● What needs to be done
Copy the first line of the material below and every later line through the line containing "sc.camera = cam", without any other output.

====== Given data

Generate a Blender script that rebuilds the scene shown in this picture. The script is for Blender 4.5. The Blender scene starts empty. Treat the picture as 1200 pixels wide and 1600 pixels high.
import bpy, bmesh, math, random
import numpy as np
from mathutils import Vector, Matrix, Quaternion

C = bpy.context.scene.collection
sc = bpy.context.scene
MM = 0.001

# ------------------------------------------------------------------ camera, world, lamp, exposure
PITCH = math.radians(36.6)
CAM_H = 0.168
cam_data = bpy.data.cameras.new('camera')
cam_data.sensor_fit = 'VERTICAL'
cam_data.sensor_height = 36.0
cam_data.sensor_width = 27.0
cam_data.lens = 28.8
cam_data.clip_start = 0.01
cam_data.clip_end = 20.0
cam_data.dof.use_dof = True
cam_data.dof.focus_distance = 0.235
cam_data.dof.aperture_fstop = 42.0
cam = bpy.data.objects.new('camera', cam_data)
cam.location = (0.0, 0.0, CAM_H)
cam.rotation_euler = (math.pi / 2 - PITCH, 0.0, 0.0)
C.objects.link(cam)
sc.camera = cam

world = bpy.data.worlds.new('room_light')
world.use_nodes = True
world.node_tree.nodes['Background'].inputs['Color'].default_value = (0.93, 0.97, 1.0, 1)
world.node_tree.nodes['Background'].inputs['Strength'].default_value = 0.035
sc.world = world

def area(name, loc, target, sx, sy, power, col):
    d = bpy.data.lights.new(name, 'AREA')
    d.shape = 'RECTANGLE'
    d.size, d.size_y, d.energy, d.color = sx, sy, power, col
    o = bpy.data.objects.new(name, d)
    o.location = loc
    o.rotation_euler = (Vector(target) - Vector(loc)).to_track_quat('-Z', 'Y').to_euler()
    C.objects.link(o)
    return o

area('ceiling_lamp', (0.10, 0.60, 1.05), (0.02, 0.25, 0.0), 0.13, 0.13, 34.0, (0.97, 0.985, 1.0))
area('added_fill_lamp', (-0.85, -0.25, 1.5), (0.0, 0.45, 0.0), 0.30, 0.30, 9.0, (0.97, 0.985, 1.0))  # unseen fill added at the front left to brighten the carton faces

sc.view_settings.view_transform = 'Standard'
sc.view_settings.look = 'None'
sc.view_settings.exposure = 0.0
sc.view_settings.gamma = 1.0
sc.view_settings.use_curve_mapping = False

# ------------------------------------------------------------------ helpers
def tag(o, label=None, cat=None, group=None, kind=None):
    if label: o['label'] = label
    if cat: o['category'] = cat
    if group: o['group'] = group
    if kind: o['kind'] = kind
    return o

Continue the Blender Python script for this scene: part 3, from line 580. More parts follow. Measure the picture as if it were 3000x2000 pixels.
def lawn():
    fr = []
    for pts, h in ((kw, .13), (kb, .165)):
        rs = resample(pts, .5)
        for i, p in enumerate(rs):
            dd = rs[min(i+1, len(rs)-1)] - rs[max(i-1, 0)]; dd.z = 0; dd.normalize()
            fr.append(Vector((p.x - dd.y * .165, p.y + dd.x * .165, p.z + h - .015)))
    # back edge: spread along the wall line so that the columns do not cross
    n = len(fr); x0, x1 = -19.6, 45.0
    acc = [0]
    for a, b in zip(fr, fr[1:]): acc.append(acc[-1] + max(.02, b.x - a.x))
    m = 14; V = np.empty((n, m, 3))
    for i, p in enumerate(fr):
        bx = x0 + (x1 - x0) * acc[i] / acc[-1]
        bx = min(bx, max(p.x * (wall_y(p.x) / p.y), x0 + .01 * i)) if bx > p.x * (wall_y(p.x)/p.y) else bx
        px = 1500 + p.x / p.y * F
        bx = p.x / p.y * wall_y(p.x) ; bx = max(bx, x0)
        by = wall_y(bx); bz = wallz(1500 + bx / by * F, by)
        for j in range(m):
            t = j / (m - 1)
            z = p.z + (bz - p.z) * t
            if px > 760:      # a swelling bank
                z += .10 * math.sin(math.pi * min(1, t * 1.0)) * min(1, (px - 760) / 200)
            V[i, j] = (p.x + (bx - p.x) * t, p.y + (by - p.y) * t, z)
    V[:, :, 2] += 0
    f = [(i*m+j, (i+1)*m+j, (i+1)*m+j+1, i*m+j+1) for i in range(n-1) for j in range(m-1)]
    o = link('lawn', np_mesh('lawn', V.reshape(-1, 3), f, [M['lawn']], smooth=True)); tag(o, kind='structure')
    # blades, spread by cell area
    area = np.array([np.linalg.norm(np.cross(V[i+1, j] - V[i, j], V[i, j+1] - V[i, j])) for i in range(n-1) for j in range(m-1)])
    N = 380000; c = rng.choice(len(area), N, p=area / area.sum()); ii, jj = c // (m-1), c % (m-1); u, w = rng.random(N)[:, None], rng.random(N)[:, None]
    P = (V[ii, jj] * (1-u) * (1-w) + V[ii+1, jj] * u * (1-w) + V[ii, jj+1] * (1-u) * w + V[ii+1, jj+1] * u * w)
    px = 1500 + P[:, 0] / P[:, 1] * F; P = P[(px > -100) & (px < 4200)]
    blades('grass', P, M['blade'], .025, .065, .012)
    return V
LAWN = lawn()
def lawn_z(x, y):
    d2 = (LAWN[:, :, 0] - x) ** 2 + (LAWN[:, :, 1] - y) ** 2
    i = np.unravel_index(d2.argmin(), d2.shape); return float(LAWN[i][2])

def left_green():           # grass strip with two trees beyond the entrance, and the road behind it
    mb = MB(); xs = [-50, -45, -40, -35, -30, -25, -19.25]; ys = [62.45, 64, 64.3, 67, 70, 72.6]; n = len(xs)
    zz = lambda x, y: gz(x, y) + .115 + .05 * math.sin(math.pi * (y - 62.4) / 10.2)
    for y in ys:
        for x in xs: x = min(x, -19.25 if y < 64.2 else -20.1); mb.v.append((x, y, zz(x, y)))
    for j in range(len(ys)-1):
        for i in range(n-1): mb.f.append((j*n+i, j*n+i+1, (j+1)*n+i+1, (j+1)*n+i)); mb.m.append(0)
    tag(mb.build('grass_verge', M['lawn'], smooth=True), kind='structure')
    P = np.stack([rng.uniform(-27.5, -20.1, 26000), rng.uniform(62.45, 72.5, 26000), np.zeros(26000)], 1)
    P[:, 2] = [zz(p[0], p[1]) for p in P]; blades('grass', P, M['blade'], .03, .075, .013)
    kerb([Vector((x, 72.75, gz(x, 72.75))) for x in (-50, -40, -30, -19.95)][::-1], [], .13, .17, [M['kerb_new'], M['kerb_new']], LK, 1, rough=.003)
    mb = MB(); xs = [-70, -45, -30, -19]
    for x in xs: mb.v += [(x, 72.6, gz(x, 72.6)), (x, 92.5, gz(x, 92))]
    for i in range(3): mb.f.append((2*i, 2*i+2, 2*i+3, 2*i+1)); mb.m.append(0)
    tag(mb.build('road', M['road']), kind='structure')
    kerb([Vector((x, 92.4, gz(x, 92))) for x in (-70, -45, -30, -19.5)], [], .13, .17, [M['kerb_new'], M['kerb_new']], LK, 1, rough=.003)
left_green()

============

● Correct result
Generate a Blender script that rebuilds the scene shown in this picture. The script is for Blender 4.5. The Blender scene starts empty. Treat the picture as 1200 pixels wide and 1600 pixels high.
import bpy, bmesh, math, random
import numpy as np
from mathutils import Vector, Matrix, Quaternion

C = bpy.context.scene.collection
sc = bpy.context.scene
MM = 0.001

# ------------------------------------------------------------------ camera, world, lamp, exposure
PITCH = math.radians(36.6)
CAM_H = 0.168
cam_data = bpy.data.cameras.new('camera')
cam_data.sensor_fit = 'VERTICAL'
cam_data.sensor_height = 36.0
cam_data.sensor_width = 27.0
cam_data.lens = 28.8
cam_data.clip_start = 0.01
cam_data.clip_end = 20.0
cam_data.dof.use_dof = True
cam_data.dof.focus_distance = 0.235
cam_data.dof.aperture_fstop = 42.0
cam = bpy.data.objects.new('camera', cam_data)
cam.location = (0.0, 0.0, CAM_H)
cam.rotation_euler = (math.pi / 2 - PITCH, 0.0, 0.0)
C.objects.link(cam)
sc.camera = cam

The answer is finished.